W końcówce meczu Miedź próbowała jeszcze odwrócić losy spotkania, a w 87. minucie strzału przewrotką spróbował Podgórski. Wynik spotkania w 90. minucie ustalił jednak Arnau Ortiz, który strzałem z lewej strony podwyższył prowadzenie Śląska.

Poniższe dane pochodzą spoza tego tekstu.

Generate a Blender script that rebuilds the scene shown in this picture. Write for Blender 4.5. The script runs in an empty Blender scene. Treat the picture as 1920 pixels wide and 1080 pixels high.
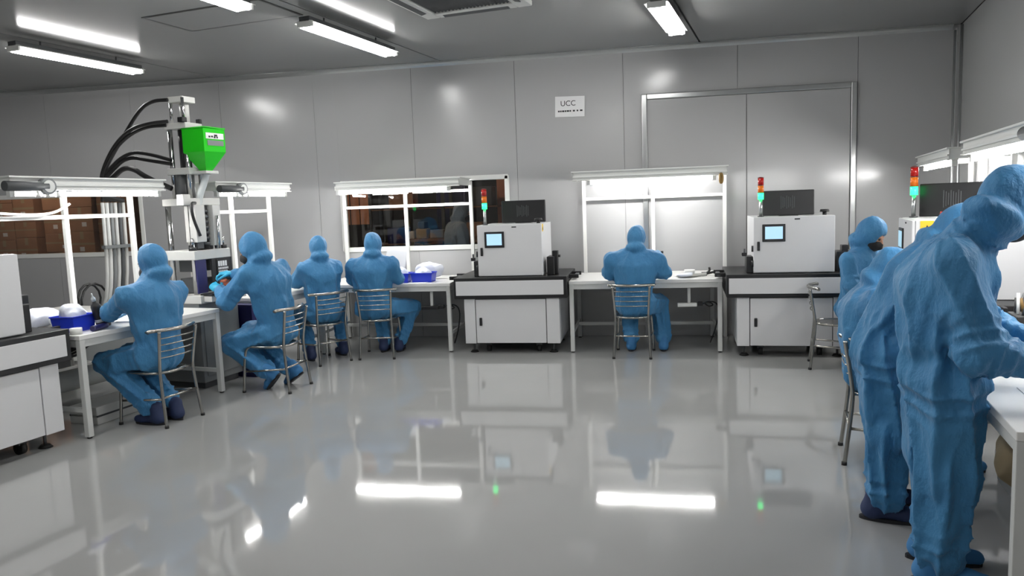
import bpy, bmesh, math, random
import numpy as np
from mathutils import Vector, Matrix, Euler
random.seed(7); np.random.seed(7)
C = bpy.context.scene.collection
PI = math.pi
def R(d): return math.radians(d)

# ---------------------------------------------------------------- layout frame
# World: X along the back wall, Y into the room. The two side rows run along a
# direction turned 10.5 degrees from Y.
A = R(10.5)
LAT = Vector((math.cos(A), -math.sin(A), 0)); DEP = Vector((math.sin(A), math.cos(A), 0))
def rw(lat, dep, z=0): return LAT*lat + DEP*dep + Vector((0, 0, z))
RZ_L = R(90) - A        # furniture of the left row (front looks at +lat)
RZ_R = R(-90) - A       # furniture of the right row (front looks at -lat)
CEIL = 3.33; WALL_Y = 8.9; RLAT = 1.66

# ---------------------------------------------------------------- materials
def s2l(c): return tuple(((v/255)/12.92 if v/255 <= .04045 else ((v/255+.055)/1.055)**2.4) for v in c)
MATS = {}
def mat(name, rgb, rough=.5, metal=0., spec=.5, var=.06, vscale=6., bump=0., bscale=60., emit=None, estr=0., sheen=0., coat=0., trans=0., rvar=0., stretch=None):
    if name in MATS: return MATS[name]
    m = bpy.data.materials.new(name); m.use_nodes = True
    nt = m.node_tree; b = nt.nodes['Principled BSDF']
    col = s2l(rgb)
    b.inputs['Roughness'].default_value = rough
    b.inputs['Metallic'].default_value = metal
    b.inputs['Specular IOR Level'].default_value = spec
    if sheen: b.inputs['Sheen Weight'].default_value = sheen; b.inputs['Sheen Roughness'].default_value = .5
    if coat: b.inputs['Coat Weight'].default_value = coat; b.inputs['Coat Roughness'].default_value = .06
    if trans: b.inputs['Transmission Weight'].default_value = trans
    tc = nt.nodes.new('ShaderNodeTexCoord'); vec = tc.outputs['Object']
    if stretch:
        mp = nt.nodes.new('ShaderNodeMapping'); mp.inputs['Scale'].default_value = stretch
        nt.links.new(vec, mp.inputs['Vector']); vec = mp.outputs['Vector']
    nz = nt.nodes.new('ShaderNodeTexNoise'); nz.inputs['Scale'].default_value = vscale; nz.inputs['Detail'].default_value = 4
    nt.links.new(vec, nz.inputs['Vector'])
    mx = nt.nodes.new('ShaderNodeMix'); mx.data_type = 'RGBA'
    mx.inputs[6].default_value = tuple(max(0, c*(1-var)) for c in col)+(1,)
    mx.inputs[7].default_value = tuple(min(1, c*(1+var)) for c in col)+(1,)
    nt.links.new(nz.outputs['Fac'], mx.inputs[0]); nt.links.new(mx.outputs[2], b.inputs['Base Color'])
    if rvar:
        mr = nt.nodes.new('ShaderNodeMapRange'); mr.inputs[3].default_value = max(0.02, rough-rvar); mr.inputs[4].default_value = rough+rvar
        nt.links.new(nz.outputs['Fac'], mr.inputs[0]); nt.links.new(mr.outputs[0], b.inputs['Roughness'])
    if bump:
        n2 = nt.nodes.new('ShaderNodeTexNoise'); n2.inputs['Scale'].default_value = bscale; n2.inputs['Detail'].default_value = 3
        nt.links.new(vec, n2.inputs['Vector'])
        bp = nt.nodes.new('ShaderNodeBump'); bp.inputs['Strength'].default_value = bump; bp.inputs['Distance'].default_value = .01
        nt.links.new(n2.outputs['Fac'], bp.inputs['Height']); nt.links.new(bp.outputs['Normal'], b.inputs['Normal'])
    if emit:
        b.inputs['Emission Color'].default_value = s2l(emit)+(1,); b.inputs['Emission Strength'].default_value = estr
    MATS[name] = m
    return m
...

Była to już czwarta porażka Miedzi na starcie sezonu 2025/2026.

Śląsk Wrocław – Miedź Legnica 3:1 (1:1)

Bramki: Piotr Samiec-Talar (16’), Przemysław Banaszak (78’), Arnau Ortiz (90’) – Daniel Stanclik (45’)

Widzów: 15 694

Śląsk: 25. Michał Szromnik – 3. Serafin Szota, 6. Besar Halimi (62’ 9. Damian Warchoł), 7. Piotr Samiec-Talar (74’ 10. Arnau Ortiz), 8. Marc Llinares, 24. Yehor Sharabura (62’ 70. Miłosz Kozak), 29. Jakub Jezierski (46’ 15. Jorge Yriarte), 44. Mariusz Malec, 78. Tomasso Guercio, 81. Patryk Sokołowski, 91. Przemysław Banaszak (90+4 77. Adam Ciućka)

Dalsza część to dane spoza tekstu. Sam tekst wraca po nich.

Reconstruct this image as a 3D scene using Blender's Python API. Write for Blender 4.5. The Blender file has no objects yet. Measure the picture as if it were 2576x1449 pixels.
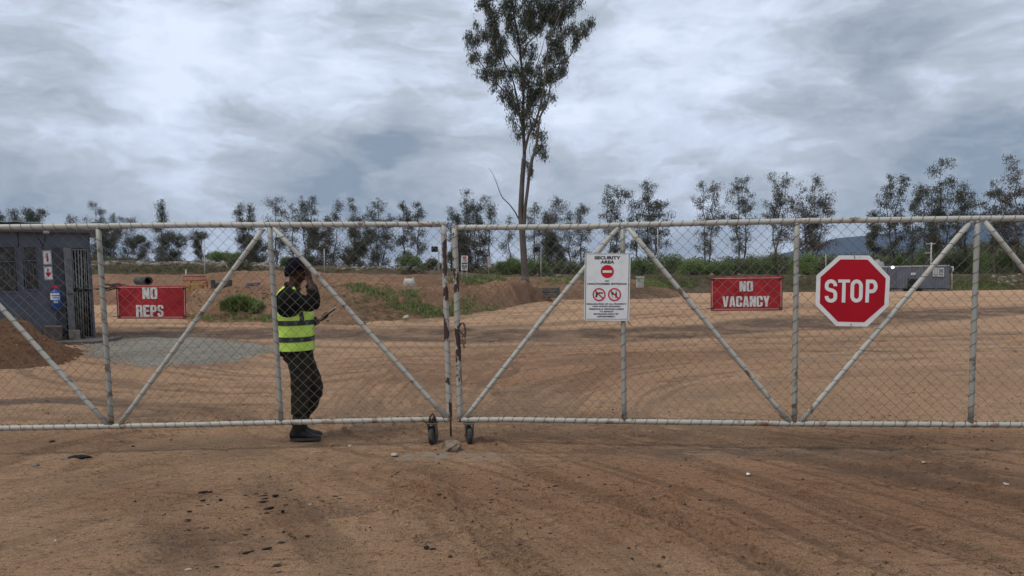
import bpy, math, random
import numpy as np
from mathutils import Vector, Matrix
R = math.radians
scene = bpy.context.scene
COL = scene.collection
# ------------------------------------------------------------------ camera
# pixel measures below are in a 2576 x 1449 reading of the view
FPX, CX, CY, CAMH = 1900.0, 1288.0, 851.5, 1.64
PITCH, ROLL = math.atan(0.0945), 0.010
_f = np.array([0, math.cos(PITCH), -math.sin(PITCH)])
_r0 = np.array([1.0, 0, 0]); _u0 = np.array([0, math.sin(PITCH), math.cos(PITCH)])
_r = math.cos(ROLL) * _r0 - math.sin(ROLL) * _u0
_u = math.cos(ROLL) * _u0 + math.sin(ROLL) * _r0
CAM = np.array([0.0, 0.0, CAMH])
cam_d = bpy.data.cameras.new('camera'); cam = bpy.data.objects.new('camera', cam_d); COL.objects.link(cam)
scene.camera = cam
cam_d.sensor_width = 36; cam_d.lens = FPX / 2576 * 36
cam_d.shift_y = (CY - 724.5) / 2576
cam_d.clip_start = 0.1; cam_d.clip_end = 20000
cam.matrix_world = Matrix(((_r[0], _u[0], -_f[0], 0), (_r[1], _u[1], -_f[1], 0), (_r[2], _u[2], -_f[2], CAMH), (0, 0, 0, 1)))
scene.view_settings.view_transform = 'Standard'; scene.view_settings.look = 'None'
scene.view_settings.exposure = 0.33; scene.view_settings.gamma = 1

def ray(px, py):
    d = _f * FPX + _r * (px - CX) - _u * (py - CY)
    return d / d[1]                       # scaled so the y component is one metre
def at(px, py, Y):                        # point at depth Y
    return CAM + ray(px, py) * Y
def proj(p):
    d = np.asarray(p, float) - CAM
    k = d @ _f
    return CX + FPX * (d @ _r) / k, CY - FPX * (d @ _u) / k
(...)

Rezerwowi: 30. Bartosz Głogowski, 4. Marko Dijaković, 16. Krzysztof Kurowski, 33. Yehot Matsenko

Miedź: 44. Jakub Wrąbel – 2. Kamil Kościelny, 5. Adnan Kovacević (85’ 18. Asier Cordoba Querejeta), 6. Jacek Podgórski, 10. Benedik Mioc (58’ 3. Mateusz Grudziński), 11. Gleb Kuchko, 14. Kamil Drygas (58’ 8. Jakub Serafin), 21. Daniel Stanclik (85’ 98. Kamil Antonik), 26. Florian Hartherz (75’ 7. Mateusz Bochnak), 27. Juliusz Letniowski, 99. Bartosz Kwiecień

Rezerwowi: 1. Dmytro Sydorenko, 49. Oliwier Szymoniak, 69. Wojciech Rezacz, 95. Marcel Mansfeld.